GIVEN EXERCISE:
Extract the lines from the start through the line that holds "random.seed(7)", both included, omitting all images.

DATASET RECORDS:

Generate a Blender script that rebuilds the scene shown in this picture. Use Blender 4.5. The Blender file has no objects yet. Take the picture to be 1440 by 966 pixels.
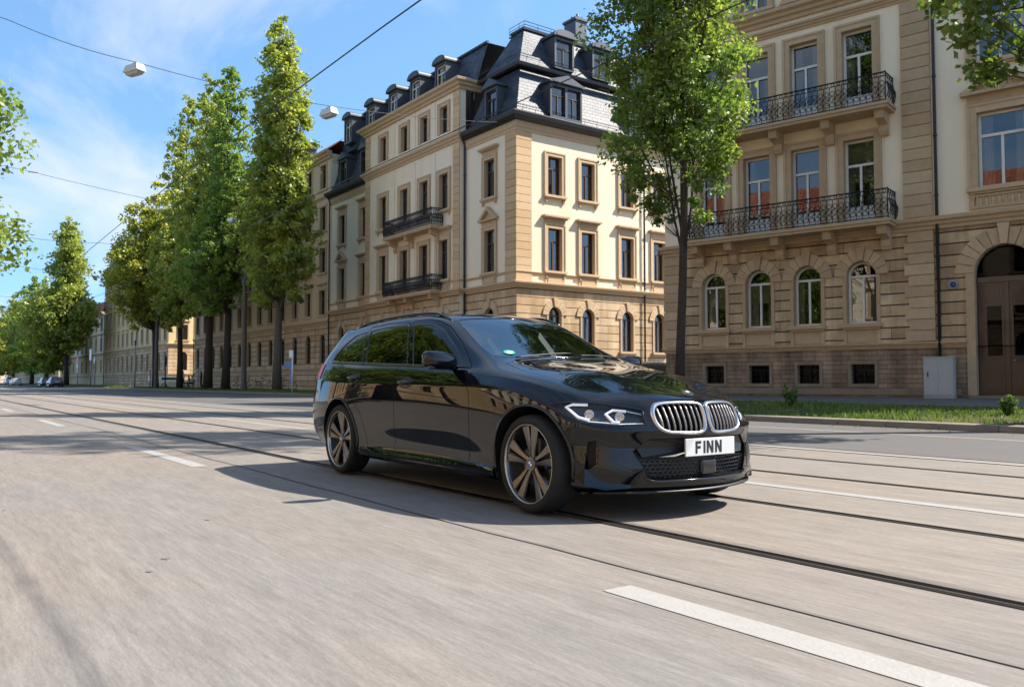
import bpy, bmesh, math, random
import numpy as np
from mathutils import Vector, Matrix
from mathutils.bvhtree import BVHTree
R=math.radians; PI=math.pi
sc=bpy.context.scene
COL=sc.collection
random.seed(7)

# ------------------------------------------------------------------ materials
MATS={}
def newmat(name):
    m=bpy.data.materials.new(name); m.use_nodes=True
    return m, m.node_tree, m.node_tree.nodes['Principled BSDF']
def N(nt,t,**kw):
    n=nt.nodes.new(t)
    for k,v in kw.items():
        if k in n.inputs: n.inputs[k].default_value=v
        else: setattr(n,k,v)
    return n
def simple(name,col,rough=.5,metal=0.,spec=.5,coat=0.,var=.12,scale=6.,bump=0.,bscale=60.,emit=0.):
    """plain principled surface with a little procedural tone variation and optional grain"""
    m,nt,b=newmat(name)
    b.inputs['Roughness'].default_value=rough; b.inputs['Metallic'].default_value=metal
    b.inputs['Specular IOR Level'].default_value=spec
    b.inputs['Coat Weight'].default_value=coat; b.inputs['Coat Roughness'].default_value=.03
    tc=N(nt,'ShaderNodeTexCoord'); no=N(nt,'ShaderNodeTexNoise',Scale=scale,Detail=4.)
    nt.links.new(tc.outputs['Object'],no.inputs['Vector'])
    mx=N(nt,'ShaderNodeMix',data_type='RGBA')
    mx.inputs['A'].default_value=tuple(c*(1-var) for c in col)+(1,)
    mx.inputs['B'].default_value=tuple(min(1,c*(1+var)) for c in col)+(1,)
    nt.links.new(no.outputs['Fac'],mx.inputs['Factor']); nt.links.new(mx.outputs['Result'],b.inputs['Base Color'])
    if bump:
        n2=N(nt,'ShaderNodeTexNoise',Scale=bscale,Detail=5.); nt.links.new(tc.outputs['Object'],n2.inputs['Vector'])
        bp=N(nt,'ShaderNodeBump',Strength=bump,Distance=.02); nt.links.new(n2.outputs['Fac'],bp.inputs['Height'])
        nt.links.new(bp.outputs['Normal'],b.inputs['Normal'])
    if emit:
        b.inputs['Emission Color'].default_value=(1,1,1,1); b.inputs['Emission Strength'].default_value=emit
    MATS[name]=m; return m
def glassmat(name,tint,ior=1.5,rough=0.0,refl=1.0):
    m=bpy.data.materials.new(name); m.use_nodes=True; nt=m.node_tree
    nt.nodes.remove(nt.nodes['Principled BSDF'])
    fr=N(nt,'ShaderNodeFresnel',IOR=ior); tr=N(nt,'ShaderNodeBsdfTransparent'); tr.inputs[0].default_value=tuple(tint)+(1,)
    gl=N(nt,'ShaderNodeBsdfGlossy',Roughness=rough); gl.inputs['Color'].default_value=(refl,refl,refl,1)
    mx=N(nt,'ShaderNodeMixShader'); nt.links.new(fr.outputs[0],mx.inputs[0]); nt.links.new(tr.outputs[0],mx.inputs[1]); nt.links.new(gl.outputs[0],mx.inputs[2])
    nt.links.new(mx.outputs[0],nt.nodes['Material Output'].inputs[0]); MATS[name]=m; return m

# ------------------------------------------------------------------ mesh building
class MB:
    def __init__(s,M=None): s.v=[];s.f=[];s.mi=[];s.sm=[];s.M=M
    def add(s,vs,fs,mi=0,smooth=False):
        o=len(s.v)
        if s.M is not None: vs=[s.M@Vector(p) for p in vs]
        s.v+= [tuple(p) for p in vs]
        for f in fs: s.f.append([i+o for i in f]); s.mi.append(mi); s.sm.append(smooth)
        return s
    def box(s,x0,x1,y0,y1,z0,z1,mi=0):
        if x0>x1:x0,x1=x1,x0
        if y0>y1:y0,y1=y1,y0
        if z0>z1:z0,z1=z1,z0
        return s.add([(x0,y0,z0),(x1,y0,z0),(x1,y1,z0),(x0,y1,z0),(x0,y0,z1),(x1,y0,z1),(x1,y1,z1),(x0,y1,z1)],
          [(0,3,2,1),(4,5,6,7),(0,1,5,4),(1,2,6,5),(2,3,7,6),(3,0,4,7)],mi)
    def rbox(s,c,size,rot=(0,0,0),mi=0,bev=.0):
        """box with chamfered edges, centred, rotated"""
        from mathutils import Euler
        E=Euler(rot).to_matrix(); a,b,d=[q/2 for q in size]; bv=min(bev,a*.9,b*.9,d*.9)
        if bv<=0:
            vs=[(x,y,z) for z in(-d,d) for y in(-b,b) for x in(-a,a)]
            fs=[(0,2,3,1),(4,5,7,6),(0,1,5,4),(1,3,7,5),(3,2,6,7),(2,0,4,6)]
            return s.add([E@Vector(p)+Vector(c) for p in vs],fs,mi)
        bm=bmesh.new(); bmesh.ops.create_cube(bm,size=1)
        for v in bm.verts: v.co=Vector((v.co.x*2*a,v.co.y*2*b,v.co.z*2*d))
        bmesh.ops.bevel(bm,geom=bm.edges[:],offset=bv,segments=2,affect='EDGES',profile=.6)
        bm.verts.index_update()
        vs=[E@v.co+Vector(c) for v in bm.verts]; fs=[[v.index for v in f.verts] for f in bm.faces]; bm.free()
        return s.add(vs,fs,mi,False)
    def tube(s,pts,r,n=8,mi=0,cap=True,closed=False,smooth=True):
        pts=[Vector(p) for p in pts]; m=len(pts); rr=r if isinstance(r,(list,tuple)) else [r]*m
        vs=[];fs=[]; prev=None
        for i,p in enumerate(pts):
            if closed: t=pts[(i+1)%m]-pts[i-1]
            else: t=pts[min(i+1,m-1)]-pts[max(i-1,0)]
            if t.length<1e-9: t=Vector((0,0,1))
            t.normalize()
            if prev is None:
                a=Vector((0,0,1)) if abs(t.z)<.9 else Vector((1,0,0)); u=t.cross(a).normalized()
            else:
                u=prev-t*prev.dot(t)
                u=u.normalized() if u.length>1e-6 else t.orthogonal().normalized()
            prev=u; w=t.cross(u)
            for k in range(n):
                an=2*PI*k/n; vs.append(p+(u*math.cos(an)+w*math.sin(an))*rr[i])
        lim=m if closed else m-1
        for i in range(lim):
            j=(i+1)%m
            for k in range(n): fs.append((i*n+k,i*n+(k+1)%n,j*n+(k+1)%n,j*n+k))
        if cap and not closed: fs+= [tuple(range(n-1,-1,-1)),tuple(range((m-1)*n,m*n))]
        return s.add(vs,fs,mi,smooth)
    def lathe(s,prof,n=24,axis='z',c=(0,0,0),mi=0,closed=False,smooth=True,a0=0,a1=2*PI):
        """prof: list of (radius, height) turned about an axis"""
        vs=[];fs=[];m=len(prof);full=abs(a1-a0-2*PI)<1e-6; cnt=n if full else n+1
        for k in range(cnt):
            a=a0+(a1-a0)*k/n; ca,sa=math.cos(a),math.sin(a)
            for r,h in prof:
                p={'z':(r*ca,r*sa,h),'y':(r*ca,h,r*sa),'x':(h,r*ca,r*sa)}[axis]
                vs.append((p[0]+c[0],p[1]+c[1],p[2]+c[2]))
        for k in range(n):
            k2=(k+1)%cnt
            for i in range(m if closed else m-1):
                j=(i+1)%m; fs.append((k*m+i,k2*m+i,k2*m+j,k*m+j))
        return s.add(vs,fs,mi,smooth)
    def cyl(s,c,r,h,axis='z',n=16,mi=0,r2=None):
        r2=r if r2 is None else r2
        s.lathe([(r,0),(r2,h)],n,axis,c,mi)
        for rr,hh,fl in((r,0,1),(r2,h,0)):
            vs=[]
            for k in range(n):
                a=2*PI*k/n; ca,sa=rr*math.cos(a),rr*math.sin(a)
                p={'z':(ca,sa,hh),'y':(ca,hh,sa),'x':(hh,ca,sa)}[axis]; vs.append((p[0]+c[0],p[1]+c[1],p[2]+c[2]))
            s.add(vs,[tuple(range(n)) if not fl else tuple(range(n-1,-1,-1))],mi)
        return s
    def prism(s,poly,f,h0,h1,mi=0,smooth=False):
        """poly: 2D outline; f(a,b,h) -> 3D point"""
        n=len(poly); vs=[f(a,b,h0) for a,b in poly]+[f(a,b,h1) for a,b in poly]
        fs=[tuple(range(n-1,-1,-1)),tuple(range(n,2*n))]+[(i,(i+1)%n,n+(i+1)%n,n+i) for i in range(n)]
        return s.add(vs,fs,mi,smooth)
    def build(s,name,mats,parent=None,loc=None,fixn=False):
        me=bpy.data.meshes.new(name); me.from_pydata(s.v,[],s.f)
        for m in (mats if isinstance(mats,(list,tuple)) else [mats]): me.materials.append(MATS[m] if isinstance(m,str) else m)
        me.polygons.foreach_set('material_index',s.mi); me.polygons.foreach_set('use_smooth',s.sm); me.update()
        if fixn:
            bm=bmesh.new(); bm.from_mesh(me); bmesh.ops.recalc_face_normals(bm,faces=bm.faces[:]); bm.to_mesh(me); bm.free()
        return link(name,me,parent,loc)
def link(name,data,parent=None,loc=None):
    o=bpy.data.objects.new(name,data); COL.objects.link(o)
    if parent is not None: o.parent=parent
    if loc is not None: o.location=loc
    return o
def thing(name,label,cat,loc=(0,0,0),rz=0,group=None):
    o=link(name,None,None,loc); o.rotation_euler=(0,0,rz); o.empty_display_size=.3
    return tag(o,label,cat,group)
def tag(o,label,cat,group=None,kind=None):
    if label: o['label']=label
    if cat: o['category']=cat
    if group: o['group']=group
    if kind: o['kind']=kind
    return o
def copy_tree(o,parent=None):
    c=o.copy(); COL.objects.link(c)
    if parent is not None: c.parent=parent
    for ch in list(o.children): copy_tree(ch,c)
    return c
def smooth_loop(pts,n=4):
    """Catmull-Rom through a closed 2D/3D outline"""
    m=len(pts); out=[]
    P=[Vector(p) for p in pts]
    for i in range(m):
        a,b,c,d=P[i-1],P[i],P[(i+1)%m],P[(i+2)%m]
        for k in range(n):
            t=k/n; out.append(.5*((2*b)+(c-a)*t+(2*a-5*b+4*c-d)*t*t+(3*b-a-3*c+d)*t**3))
    return out

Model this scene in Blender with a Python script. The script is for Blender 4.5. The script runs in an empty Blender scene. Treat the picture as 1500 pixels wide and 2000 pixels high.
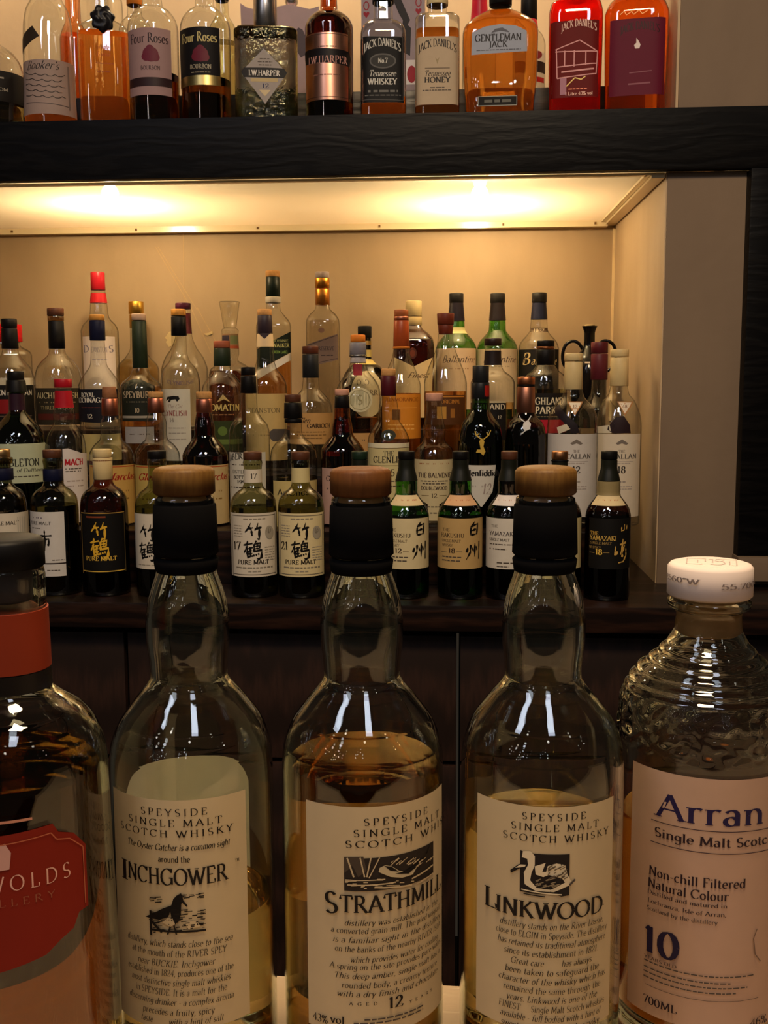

WORKED SOLUTION:
Generate a Blender script that rebuilds the scene shown in this picture. Use Blender 4.5. The Blender file has no objects yet. Take the picture to be 1440 by 966 pixels.
import bpy, bmesh, math, random
import numpy as np
from mathutils import Vector, Matrix
from mathutils.bvhtree import BVHTree
R=math.radians; PI=math.pi
sc=bpy.context.scene
COL=sc.collection
random.seed(7)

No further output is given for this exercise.